Als „Nordkorea ohne Arbeitslager“ hat Wirtschaftsjournalist Dietmar Hawranek („Der Spiegel“) die Unternehmenskultur bei Volkswagen mal charakterisiert. Es gebe kaum einen anderen deutschen Konzern, der so straff von oben geführt werde, betonte Hawranek, und versuchte so zu erklären, wie es möglicherweise zu diesem Betrug kommen konnte: „Wenn dann vom Vorstand verlangt wird: Dieses Auto muss diese Fahrleistung haben, aber auch die Umweltstandards einhalten – dann wird eben getrickst.“
Welche Verantwortung tragen die Auto-Käufer an der Entwicklung?

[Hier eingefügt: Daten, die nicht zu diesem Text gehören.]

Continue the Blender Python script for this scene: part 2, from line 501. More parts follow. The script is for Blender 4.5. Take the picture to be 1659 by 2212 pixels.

„Der VW-Betrug – steht „Made in Germany“ auf dem Spiel?“ war die Sendung betitelt. Während der Grüne Anton Hofreiter das Image deutscher Wertarbeit definitv „angekratzt“ sah, rief FDP-Politiker Wolfgang Kubicki zur Räson: Hofreiter solle doch bitte nicht die ganze deutsche Auto-Wirtschaft kleinreden. VW-Kenner Hawranek stellte noch die Frage danach, welche Verantwortung eigentlich die Auto-Käufer an der Entwicklung trügen: „Wenn man sich anschaut, wie sich die Zahl der verkauften Geländewagen vervielfacht hat, dann müsste man ja denken, dass wir ein Volk von Förstern geworden sind, die nur noch über Waldwege fahren.“
So richtig in Schwung kam die Runde trotz Hofreiterscher Polemik und Kohls Verschwörungstheorien nicht. Jauchs Fragen boten wenig Konfliktpotenzial, zu einig waren sich Gäste bei „Ist es glaubhaft, dass Winterkorn nichts von dem Betrug wusste?“ („nein“) oder „Ist die Lage für den Konzern existenzbedrohend?“ („ja“). Aber darauf, dass es nicht sehr aufregend werden würde, hatte Jauch sein Publikum mit der Beschreibung der Schwierigkeiten bei der Gäste-Akquise ja schon zu Beginn der Sendung eingestimmt.